Tuesday 17 March 2020

Unforgiven (1948, released 1949 George King)

Blackpool. Chemist Douglass Montgomery (The Way to the Stars) is unhappily married to Patricia Burke, falls for spunky fairground worker Hazel Court (who we admire for joining in a scrap early on with some vivacity). The wife won't give him a divorce, is running around with Garry Marsh (who we just saw in I See a Dark Stranger); a young Kenneth Griffith has his own score to settle (it was by no means his debut).

Also familiar: Ronald Shiner (cheeky chappie assistant; the 1938 They Drive By Night), Eliot Makeham (Court's father; Doctor in the House, The Yellow Balloon, Trio, the organist in A Canterbury Tale, Storm in a Teacup, Rome Express), Frederick Leister (doctor of chemistry; Quartet, On the Night of the Fire), Andrew Cuickshank (inspector; the 1959 39 Steps), Michael Medwin (cabbie; The Duchess, Twenty Thousand Streets Under the Sky, O Lucky Man!, The Sandwich Man, The Longest Day, Doctor at Large, Trio), Peggy Ann Clifford (fair worker; Brothers in Law, Kinds Hearts and Coronets) and Peter Jones. Phew!

Don't really know King, writers Katherine Strueby and Val Valentine, photographer Hone Glendinning nor composer George Melachrino.

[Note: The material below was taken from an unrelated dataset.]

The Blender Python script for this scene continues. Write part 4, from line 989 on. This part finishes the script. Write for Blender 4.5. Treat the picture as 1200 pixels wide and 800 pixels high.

It's not bad, has a slightly lacklustre ending atop the Tower; we were surprised by the (reasonably) happy ending. It's quite bold in a way American films weren't then allowed to be, i.e. it's quite clear he's sleeping with her. And the scene with Montgomery in close up and the fairground wheels going on in dissolve is quite an effective turmoil image - though unlikely to be anything new.